# Data for this exercise start
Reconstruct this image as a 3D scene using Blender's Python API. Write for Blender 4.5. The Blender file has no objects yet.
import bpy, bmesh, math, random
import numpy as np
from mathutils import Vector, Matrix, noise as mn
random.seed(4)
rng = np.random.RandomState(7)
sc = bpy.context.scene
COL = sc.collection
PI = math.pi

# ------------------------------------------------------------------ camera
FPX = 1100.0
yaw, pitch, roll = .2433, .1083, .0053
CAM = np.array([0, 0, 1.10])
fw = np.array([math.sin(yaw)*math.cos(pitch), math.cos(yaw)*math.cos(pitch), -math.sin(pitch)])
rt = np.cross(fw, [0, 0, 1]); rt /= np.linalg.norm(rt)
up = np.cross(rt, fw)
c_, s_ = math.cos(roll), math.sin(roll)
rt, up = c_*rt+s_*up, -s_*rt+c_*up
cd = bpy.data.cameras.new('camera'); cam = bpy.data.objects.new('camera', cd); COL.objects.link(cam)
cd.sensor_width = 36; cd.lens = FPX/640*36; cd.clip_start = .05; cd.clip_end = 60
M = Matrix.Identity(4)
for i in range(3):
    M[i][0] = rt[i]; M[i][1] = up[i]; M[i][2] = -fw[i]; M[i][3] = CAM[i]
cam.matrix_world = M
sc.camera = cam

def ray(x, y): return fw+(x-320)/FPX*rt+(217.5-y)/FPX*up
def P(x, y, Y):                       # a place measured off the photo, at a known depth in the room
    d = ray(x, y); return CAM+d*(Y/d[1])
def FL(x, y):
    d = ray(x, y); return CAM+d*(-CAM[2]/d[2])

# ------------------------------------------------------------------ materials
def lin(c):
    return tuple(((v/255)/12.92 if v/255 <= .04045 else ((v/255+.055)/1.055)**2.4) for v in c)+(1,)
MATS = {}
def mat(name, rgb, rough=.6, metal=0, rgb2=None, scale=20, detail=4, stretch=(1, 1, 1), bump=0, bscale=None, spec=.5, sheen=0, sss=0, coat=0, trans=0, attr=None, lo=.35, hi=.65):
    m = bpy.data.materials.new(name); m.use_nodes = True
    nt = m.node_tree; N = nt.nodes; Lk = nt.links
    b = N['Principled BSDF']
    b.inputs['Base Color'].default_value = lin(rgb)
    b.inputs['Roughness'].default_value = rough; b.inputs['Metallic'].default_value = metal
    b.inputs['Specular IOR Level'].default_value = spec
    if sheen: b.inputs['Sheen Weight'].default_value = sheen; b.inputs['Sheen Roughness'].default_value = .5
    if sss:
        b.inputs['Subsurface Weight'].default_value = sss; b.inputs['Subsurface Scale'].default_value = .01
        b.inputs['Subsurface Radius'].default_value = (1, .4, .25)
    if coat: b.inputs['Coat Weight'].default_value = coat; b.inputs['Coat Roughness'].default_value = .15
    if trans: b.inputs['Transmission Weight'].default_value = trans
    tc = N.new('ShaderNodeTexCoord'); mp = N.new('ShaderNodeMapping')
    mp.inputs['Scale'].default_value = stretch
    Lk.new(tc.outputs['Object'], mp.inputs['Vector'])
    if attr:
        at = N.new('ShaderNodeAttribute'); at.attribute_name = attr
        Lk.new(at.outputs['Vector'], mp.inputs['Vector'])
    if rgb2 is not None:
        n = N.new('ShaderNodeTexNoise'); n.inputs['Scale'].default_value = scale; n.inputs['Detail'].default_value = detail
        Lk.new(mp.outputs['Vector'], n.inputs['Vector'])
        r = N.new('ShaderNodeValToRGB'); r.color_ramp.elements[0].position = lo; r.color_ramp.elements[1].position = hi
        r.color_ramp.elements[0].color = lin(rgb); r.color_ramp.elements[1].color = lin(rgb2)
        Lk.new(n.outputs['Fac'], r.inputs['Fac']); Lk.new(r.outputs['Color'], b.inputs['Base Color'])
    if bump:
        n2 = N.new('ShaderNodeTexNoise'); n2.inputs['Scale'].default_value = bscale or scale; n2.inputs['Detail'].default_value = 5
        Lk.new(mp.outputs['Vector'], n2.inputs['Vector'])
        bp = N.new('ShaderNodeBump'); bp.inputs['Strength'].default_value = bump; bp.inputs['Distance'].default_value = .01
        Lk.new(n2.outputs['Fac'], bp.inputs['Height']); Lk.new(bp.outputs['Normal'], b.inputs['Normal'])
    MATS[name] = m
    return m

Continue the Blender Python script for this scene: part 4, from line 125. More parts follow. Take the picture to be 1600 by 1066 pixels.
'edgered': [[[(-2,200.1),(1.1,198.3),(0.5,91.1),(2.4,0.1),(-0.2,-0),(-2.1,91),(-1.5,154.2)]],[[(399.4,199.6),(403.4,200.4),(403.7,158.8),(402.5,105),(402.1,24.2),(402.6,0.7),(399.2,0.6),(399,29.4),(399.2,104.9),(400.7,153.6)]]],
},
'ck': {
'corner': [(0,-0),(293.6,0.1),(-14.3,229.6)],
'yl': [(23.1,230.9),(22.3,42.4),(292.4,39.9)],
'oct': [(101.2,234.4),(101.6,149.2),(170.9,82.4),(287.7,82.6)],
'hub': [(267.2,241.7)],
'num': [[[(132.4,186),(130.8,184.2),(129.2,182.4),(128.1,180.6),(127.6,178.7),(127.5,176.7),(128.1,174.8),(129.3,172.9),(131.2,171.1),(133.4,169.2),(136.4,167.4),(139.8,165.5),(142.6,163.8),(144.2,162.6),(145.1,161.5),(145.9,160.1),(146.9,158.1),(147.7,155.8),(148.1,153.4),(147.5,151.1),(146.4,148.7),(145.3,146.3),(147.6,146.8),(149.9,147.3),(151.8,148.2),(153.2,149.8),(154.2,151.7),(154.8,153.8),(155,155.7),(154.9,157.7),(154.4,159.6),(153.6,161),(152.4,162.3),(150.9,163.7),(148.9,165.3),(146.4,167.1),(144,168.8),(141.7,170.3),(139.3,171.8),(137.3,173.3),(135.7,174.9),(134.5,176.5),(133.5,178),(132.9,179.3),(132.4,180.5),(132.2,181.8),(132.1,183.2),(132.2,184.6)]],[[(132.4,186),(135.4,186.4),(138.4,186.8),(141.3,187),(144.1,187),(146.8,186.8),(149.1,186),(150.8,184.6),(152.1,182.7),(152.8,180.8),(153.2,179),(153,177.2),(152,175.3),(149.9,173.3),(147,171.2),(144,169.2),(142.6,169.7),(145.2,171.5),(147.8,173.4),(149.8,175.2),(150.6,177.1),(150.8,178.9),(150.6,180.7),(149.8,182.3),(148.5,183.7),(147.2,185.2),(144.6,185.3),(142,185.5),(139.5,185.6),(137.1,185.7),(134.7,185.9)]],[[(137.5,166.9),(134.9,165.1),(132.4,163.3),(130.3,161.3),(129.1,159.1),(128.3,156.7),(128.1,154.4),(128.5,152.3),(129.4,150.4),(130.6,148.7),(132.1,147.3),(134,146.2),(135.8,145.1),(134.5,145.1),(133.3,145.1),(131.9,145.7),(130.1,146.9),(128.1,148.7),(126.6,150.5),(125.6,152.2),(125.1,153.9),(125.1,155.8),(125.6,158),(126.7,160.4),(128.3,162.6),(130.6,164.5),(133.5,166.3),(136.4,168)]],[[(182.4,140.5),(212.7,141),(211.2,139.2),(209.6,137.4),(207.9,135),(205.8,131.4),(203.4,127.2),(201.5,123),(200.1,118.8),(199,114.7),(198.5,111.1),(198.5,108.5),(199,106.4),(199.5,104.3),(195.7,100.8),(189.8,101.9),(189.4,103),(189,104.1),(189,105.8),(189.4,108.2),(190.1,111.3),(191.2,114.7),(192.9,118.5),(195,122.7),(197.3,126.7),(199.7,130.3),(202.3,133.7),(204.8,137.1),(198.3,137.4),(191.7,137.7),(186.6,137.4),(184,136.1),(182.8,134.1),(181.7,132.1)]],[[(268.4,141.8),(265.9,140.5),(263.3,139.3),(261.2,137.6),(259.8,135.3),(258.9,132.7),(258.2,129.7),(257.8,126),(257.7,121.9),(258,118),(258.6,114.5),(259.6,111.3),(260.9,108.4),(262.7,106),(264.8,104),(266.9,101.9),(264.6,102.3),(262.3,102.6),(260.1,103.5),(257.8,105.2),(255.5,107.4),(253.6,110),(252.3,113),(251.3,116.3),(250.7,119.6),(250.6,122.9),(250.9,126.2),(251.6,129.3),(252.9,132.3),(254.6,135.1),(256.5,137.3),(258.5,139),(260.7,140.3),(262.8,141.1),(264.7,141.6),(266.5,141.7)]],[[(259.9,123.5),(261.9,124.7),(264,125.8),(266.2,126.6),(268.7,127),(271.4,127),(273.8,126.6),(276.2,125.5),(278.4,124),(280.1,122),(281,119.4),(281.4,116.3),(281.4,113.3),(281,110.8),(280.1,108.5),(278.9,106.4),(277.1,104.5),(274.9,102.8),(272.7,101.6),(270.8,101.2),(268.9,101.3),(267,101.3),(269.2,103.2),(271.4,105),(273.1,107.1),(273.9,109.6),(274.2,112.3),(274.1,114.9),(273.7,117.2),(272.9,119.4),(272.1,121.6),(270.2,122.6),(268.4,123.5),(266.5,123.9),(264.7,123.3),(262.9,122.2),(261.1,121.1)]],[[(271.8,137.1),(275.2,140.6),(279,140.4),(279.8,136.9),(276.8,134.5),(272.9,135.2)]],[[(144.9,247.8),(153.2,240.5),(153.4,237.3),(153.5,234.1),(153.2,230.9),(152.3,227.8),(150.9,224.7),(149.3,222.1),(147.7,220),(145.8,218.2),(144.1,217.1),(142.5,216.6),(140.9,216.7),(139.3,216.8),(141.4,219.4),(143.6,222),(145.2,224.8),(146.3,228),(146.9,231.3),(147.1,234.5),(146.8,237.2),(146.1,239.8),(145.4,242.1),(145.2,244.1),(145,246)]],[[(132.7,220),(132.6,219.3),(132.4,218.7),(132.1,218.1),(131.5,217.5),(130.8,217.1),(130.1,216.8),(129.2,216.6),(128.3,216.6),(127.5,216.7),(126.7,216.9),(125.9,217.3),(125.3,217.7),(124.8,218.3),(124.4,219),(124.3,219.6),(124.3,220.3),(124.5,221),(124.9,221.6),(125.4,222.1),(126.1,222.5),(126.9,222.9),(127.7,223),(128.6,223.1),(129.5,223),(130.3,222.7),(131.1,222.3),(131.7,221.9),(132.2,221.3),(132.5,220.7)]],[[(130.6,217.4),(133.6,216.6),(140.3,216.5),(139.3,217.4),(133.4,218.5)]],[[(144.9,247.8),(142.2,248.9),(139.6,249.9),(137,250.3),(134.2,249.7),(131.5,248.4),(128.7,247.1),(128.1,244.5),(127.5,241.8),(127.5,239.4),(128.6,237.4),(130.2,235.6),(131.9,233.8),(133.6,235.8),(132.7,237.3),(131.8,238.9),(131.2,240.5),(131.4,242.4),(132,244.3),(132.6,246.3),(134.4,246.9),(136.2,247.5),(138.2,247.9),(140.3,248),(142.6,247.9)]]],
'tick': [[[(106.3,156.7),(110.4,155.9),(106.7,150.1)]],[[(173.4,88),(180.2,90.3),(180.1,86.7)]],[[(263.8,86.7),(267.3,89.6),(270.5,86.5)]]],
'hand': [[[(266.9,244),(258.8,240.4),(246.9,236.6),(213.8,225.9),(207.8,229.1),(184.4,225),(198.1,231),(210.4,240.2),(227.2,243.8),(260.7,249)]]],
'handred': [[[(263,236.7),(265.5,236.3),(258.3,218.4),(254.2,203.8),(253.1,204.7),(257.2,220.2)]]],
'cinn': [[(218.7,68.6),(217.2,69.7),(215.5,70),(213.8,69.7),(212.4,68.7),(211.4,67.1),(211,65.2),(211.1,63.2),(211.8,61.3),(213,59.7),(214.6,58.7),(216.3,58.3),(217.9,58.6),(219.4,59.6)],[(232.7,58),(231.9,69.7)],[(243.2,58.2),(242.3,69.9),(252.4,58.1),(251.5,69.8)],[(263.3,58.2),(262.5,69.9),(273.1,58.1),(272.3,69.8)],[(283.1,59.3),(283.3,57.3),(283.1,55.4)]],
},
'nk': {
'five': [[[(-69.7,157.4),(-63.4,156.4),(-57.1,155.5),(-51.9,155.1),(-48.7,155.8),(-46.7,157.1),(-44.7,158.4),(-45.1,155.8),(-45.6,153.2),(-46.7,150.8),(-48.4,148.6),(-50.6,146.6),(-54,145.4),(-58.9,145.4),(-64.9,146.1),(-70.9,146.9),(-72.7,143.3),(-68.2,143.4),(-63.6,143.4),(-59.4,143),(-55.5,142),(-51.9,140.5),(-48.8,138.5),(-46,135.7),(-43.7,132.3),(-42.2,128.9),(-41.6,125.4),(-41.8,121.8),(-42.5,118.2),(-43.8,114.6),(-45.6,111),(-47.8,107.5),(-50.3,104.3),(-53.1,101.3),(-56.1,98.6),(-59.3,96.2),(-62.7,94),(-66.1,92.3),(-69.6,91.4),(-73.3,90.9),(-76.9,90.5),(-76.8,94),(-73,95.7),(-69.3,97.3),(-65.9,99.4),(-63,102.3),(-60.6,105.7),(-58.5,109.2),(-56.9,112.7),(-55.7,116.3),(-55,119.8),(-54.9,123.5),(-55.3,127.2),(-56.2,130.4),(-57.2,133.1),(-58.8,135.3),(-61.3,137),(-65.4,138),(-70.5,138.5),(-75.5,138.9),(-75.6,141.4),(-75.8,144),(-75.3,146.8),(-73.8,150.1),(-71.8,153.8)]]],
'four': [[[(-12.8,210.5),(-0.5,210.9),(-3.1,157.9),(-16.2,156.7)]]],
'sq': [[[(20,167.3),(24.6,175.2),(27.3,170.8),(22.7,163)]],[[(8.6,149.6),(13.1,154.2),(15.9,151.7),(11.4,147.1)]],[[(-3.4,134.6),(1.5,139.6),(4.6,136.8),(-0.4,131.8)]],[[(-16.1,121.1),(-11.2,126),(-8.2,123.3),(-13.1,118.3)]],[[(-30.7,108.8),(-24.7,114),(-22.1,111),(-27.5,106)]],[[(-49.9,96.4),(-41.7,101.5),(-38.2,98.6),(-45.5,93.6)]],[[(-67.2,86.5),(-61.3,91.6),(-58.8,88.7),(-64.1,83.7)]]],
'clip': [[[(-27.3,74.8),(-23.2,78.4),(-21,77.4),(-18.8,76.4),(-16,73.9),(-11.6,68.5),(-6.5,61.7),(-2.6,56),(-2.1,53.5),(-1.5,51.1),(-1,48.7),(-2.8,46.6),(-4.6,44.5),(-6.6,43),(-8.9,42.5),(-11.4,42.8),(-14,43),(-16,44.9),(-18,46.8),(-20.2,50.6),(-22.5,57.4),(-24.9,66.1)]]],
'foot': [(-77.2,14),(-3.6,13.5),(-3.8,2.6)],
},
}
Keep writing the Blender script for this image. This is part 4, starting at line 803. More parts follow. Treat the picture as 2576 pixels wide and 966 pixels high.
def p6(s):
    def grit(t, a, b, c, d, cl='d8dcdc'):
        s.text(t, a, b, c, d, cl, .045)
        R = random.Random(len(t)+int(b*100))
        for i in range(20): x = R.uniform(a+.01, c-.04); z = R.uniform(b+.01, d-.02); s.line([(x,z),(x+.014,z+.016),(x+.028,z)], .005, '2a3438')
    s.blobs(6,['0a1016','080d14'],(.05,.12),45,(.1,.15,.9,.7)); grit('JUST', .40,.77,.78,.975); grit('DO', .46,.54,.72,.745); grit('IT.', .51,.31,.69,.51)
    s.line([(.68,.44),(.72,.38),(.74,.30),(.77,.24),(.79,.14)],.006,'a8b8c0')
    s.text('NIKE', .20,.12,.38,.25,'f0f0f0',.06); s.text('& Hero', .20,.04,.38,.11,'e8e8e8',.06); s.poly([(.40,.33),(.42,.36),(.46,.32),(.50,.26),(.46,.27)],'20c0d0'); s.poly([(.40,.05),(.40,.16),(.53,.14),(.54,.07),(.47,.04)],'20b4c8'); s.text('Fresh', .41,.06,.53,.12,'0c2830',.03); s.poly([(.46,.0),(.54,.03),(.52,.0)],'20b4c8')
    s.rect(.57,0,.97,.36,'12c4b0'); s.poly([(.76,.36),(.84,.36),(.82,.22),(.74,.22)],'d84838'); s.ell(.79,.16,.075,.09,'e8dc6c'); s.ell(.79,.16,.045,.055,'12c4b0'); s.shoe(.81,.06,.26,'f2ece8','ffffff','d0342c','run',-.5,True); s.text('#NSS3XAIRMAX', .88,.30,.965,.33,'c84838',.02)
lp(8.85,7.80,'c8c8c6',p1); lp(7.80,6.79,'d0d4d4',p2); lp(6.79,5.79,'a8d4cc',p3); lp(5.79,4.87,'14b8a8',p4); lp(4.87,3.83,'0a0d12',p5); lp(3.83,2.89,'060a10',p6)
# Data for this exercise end
What is being asked: From the opening line of the data above through the line that contains "PI = math.pi", please print each line as it stands and only those lines.

Full solution:
Reconstruct this image as a 3D scene using Blender's Python API. Write for Blender 4.5. The Blender file has no objects yet.
import bpy, bmesh, math, random
import numpy as np
from mathutils import Vector, Matrix, noise as mn
random.seed(4)
rng = np.random.RandomState(7)
sc = bpy.context.scene
COL = sc.collection
PI = math.pi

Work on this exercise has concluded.